EliteKiller wrote:Va-Va-Voom wrote:Pure guesswork and asinine for you to say the bombs weren't a catalyst.
I'll go with common sense and say that the instant evisceration of 200,000 people might've been just a little factor in hastening their surrender.
Seems like it would've been a pretty persuasive statement.
That wasn't the point ... the point was do you think it's OK to murder 200,000 civilians
(a war crime today in anyone's book) to achieve a perceived military goal ...
You can speculate all you want on was or wasn't it a catalyst ... but was it the humane decent thing to do?
To help you here are two lines in the UN definition of a War Crime .... think that covers it neatly don't you ....

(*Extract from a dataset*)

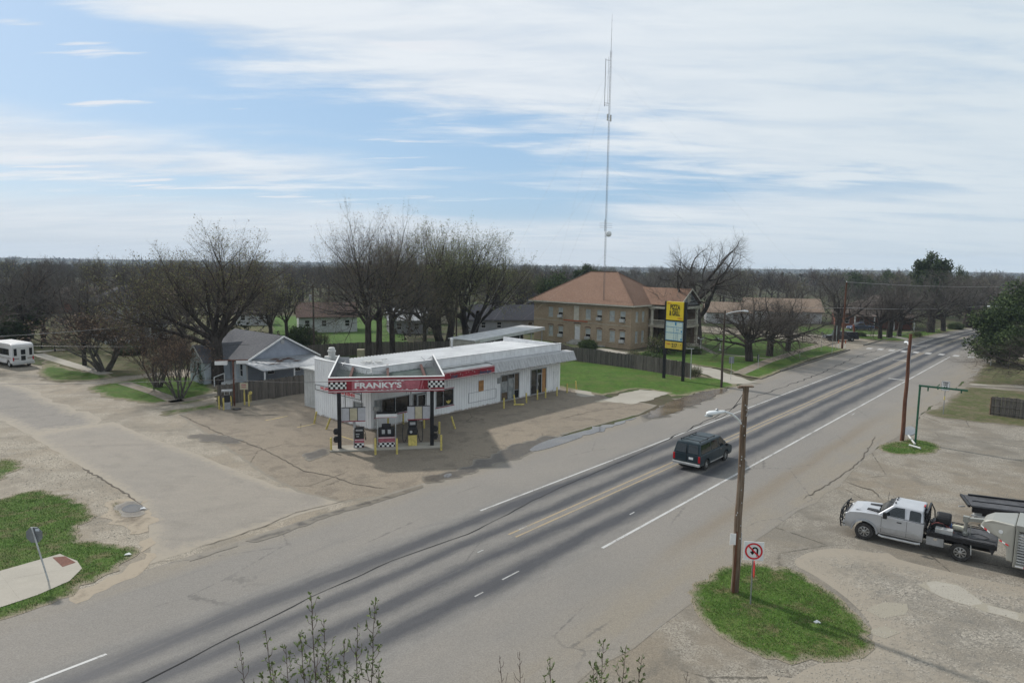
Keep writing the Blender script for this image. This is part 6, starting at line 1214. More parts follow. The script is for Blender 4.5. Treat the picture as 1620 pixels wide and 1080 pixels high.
# near pole: lamp points up the street, towards the store
np_, nh = pole('tall weathered wooden pole with a curved lamp arm standing in the near grass island', 1162, 938, 612, .165, .115, 'pole_wood', lamp=(7.0, .95, .65, -.96, -.28))
m = MB(); m.add([(-.06, -.17, .0), (-.16, -.16, 0), (-.12, -.14, 2.7), (-.05, -.16, 2.7)], [(0, 1, 2, 3), (3, 2, 1, 0)]); m.build('split_bark', 'pole_red_wood', np_)
m = MB(); m.box(-.22, .30, -.1, .12, nh, nh+.05); m.box(-.30, -.1, -.06, .1, nh-.05, nh+.02); m.build('rotten_top', 'pole_wood', np_)
m = MB(); r = random.Random(3)
for k in range(26): a = r.uniform(3.4, 6.0); z = r.uniform(2, nh-.3); rr = .17-.05*z/nh; m.cbox((rr*math.cos(a), rr*math.sin(a), z), (.03, .03, .05))
m.build('staple', 'galvanised', np_)
m = MB(); m.bar((.16, -.02, 1.2), (.14, -.02, 2.6), .04, .04); m.build('conduit', 'guy_white', np_)
m = MB(); m.box(-.36, -.12, -.17, -.15, 2.15, 2.62); m.build('notice', 'sign_white', np_)
p2, h2 = pole('reddish-brown wooden pole with a small lamp in the small grass island', 1427, 697, 528, .155, .11, 'pole_red_wood', lamp=(7.2, 1.0, .4, .35, .93))
m = MB(); m.bar((.13, 0, 1.6), (.12, 0, 8.0), .035); m.build('conduit', 'guy_white', p2)
p3_, h3 = pole('tall reddish utility pole at the street corner beside the crossing', 1332, 552, 446, .17, .12, 'pole_red_wood')
m = MB(); m.lathe([(.05, 0), (.07, .05), (.04, .15)], (0, 0, h3), 8); m.build('insulator', 'lamp_white', p3_)
p4_, h4 = pole('slim dark street lamp pole by the drive, right of the yellow sign', 1141, 613, 491, .14, .09, 'pole_dark_wood', lamp=(8.1, 2.2, .35, .95, .3), cat='street lamp', name='street_lamp')
p5_, h5 = pole('dark wooden pole behind the blue house roof', 497, 553, 450, .15, .11, 'pole_dark_wood')
m = MB(); m.lathe([(.2, 0), (.22, .05), (.22, .8), (.18, .86)], (-.35, -.1, h5-2.4), 12); m.build('transformer', 'grey_metal', p5_); m = MB(); m.bar((-1.2, 0, h5-.3), (.6, 0, h5-.3), .1); m.build('crossarm', 'pole_dark_wood', p5_)
p6_, h6 = pole('slim grey-brown pole rising behind the store from the tree clump', 722, 556, 470, .13, .10, 'pole_dark_wood')
p7_, h7 = pole('far street lamp leaning out over the road by the dark evergreen', 1592, 573, 490, .12, .08, 'pole_dark_wood', lamp=(7.6, 2.6, .5, -.97, .1), cat='street lamp', name='street_lamp')
p8_, h8 = pole('far dark pole among the trees at the bend of the highway', 1538, 517, 470, .15, .10, 'pole_dark_wood')
def wire(label, a, b, sag, r=.016, mat='wire_black', n_=20):
    P = []; a = Vector(a); b = Vector(b)
    for i in range(n_+1): t = i/n_; p = a.lerp(b, t); p.z -= sag*4*t*(1-t); P.append(tuple(p))
    o = MB().tube(P, r, 5).build('overhead_wire', mat, uv=False); tag(o, label, 'wire'); return o
N0 = Vector((np_.location.x, np_.location.y, 0)); P2 = Vector((p2.location.x, p2.location.y, 0)); P3 = Vector((p3_.location.x, p3_.location.y, 0))
wire('short slack wire curling from the top of the near wooden pole', N0+Vector((-.05, 0, nh-.2)), N0+Vector((-1.1, .2, nh-1.35)), .25, .012)
# the two pale wires of the far line, from the corner pole out to the right
wire('upper pale wire running from the corner pole to the far right trees', P3+Vector((0, 0, h3)), (135, 165, 10.2), .8, .03, 'wire_pale'); wire('lower pale wire running past the corner pole to the far right lamp', P3+Vector((0, 0, h3-4.2)), (112, 160, 5.0), .5, .035, 'wire_pale'); wire('thin wire from the corner pole towards the trees on the left', P3+Vector((0, 0, h3-4.2)), (38, 128, 8.2), .9, .025, 'wire_pale')
a = G(-60, 525, 7.0); b = G(222, 512, 7.0); wire('pale wire crossing above the white minibus', (*G(-200, 538, 6), 6), (*G(215, 515, 6), 6), .3, .025, 'wire_pale')
wire('long dark wire crossing low over the lawns left of the blue house', (*G(-160, 607, 4.0), 4.0), (*G(370, 600, 4.0), 4.0), .15, .02); wire('second dark wire running low behind the white minibus', (*G(-160, 540, 5.0), 5.0), (*G(395, 545, 4.5), 4.5), .35, .02)
wire('thin wire from the rusty sign pole to the canopy', (*G(371, 600, 4.2), 4.2), (*C.wor(-3.9, .2), 4.9), .12, .014)
# ---- signs
def post_sign(name, label, px, py, pyt, mat='pipe_steel', r=.03, lean=(0, 0), rz=0, cat='road sign'):
    x, y = G(px, py); h = htop(x, y, pyt); t = thing(name, label, cat, (x, y, 0), rz); m = MB(); m.tube([(0, 0, 0), (lean[0]*.5, lean[1]*.5, h*.5), (lean[0], lean[1], h)], r, 8); m.build('post', mat, t); return t, h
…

* Wanton destruction of cities, towns or villages, or devastation not justified by military necessity
* Attack, or bombardment, by whatever means, of undefended towns, villages, dwellings, or buildings
Let's spend the next two weeks listing all the war crimes / atrocities committed during WW2
Let's start with the thousands of Western soldiers and civilians, including women and children, who were beaten, starved and neglected to death in Japanese POW and internment camps
Or the 32,000 people killed by the Luftwaffe in Britain during the Blitz
Or the 25,000 killed by the RAF in one night in Dresden
.............................
If it ever comes to a situation where North Korea was invaded and the Kims were overthrown, and I'm not talking about what the exact catalyst might be or the rights and wrongs, but if it did happen, then the only certainty you can bet your house on is that hundreds of thousands of NK civilians will die, from crossfire, neglect because of enhanced NK military spending, internment, you name it.... but they will die wholesale
So by your logic, you could never justify it.
But what if there was a genuine concern that leaving them in power might cause an even greater disaster?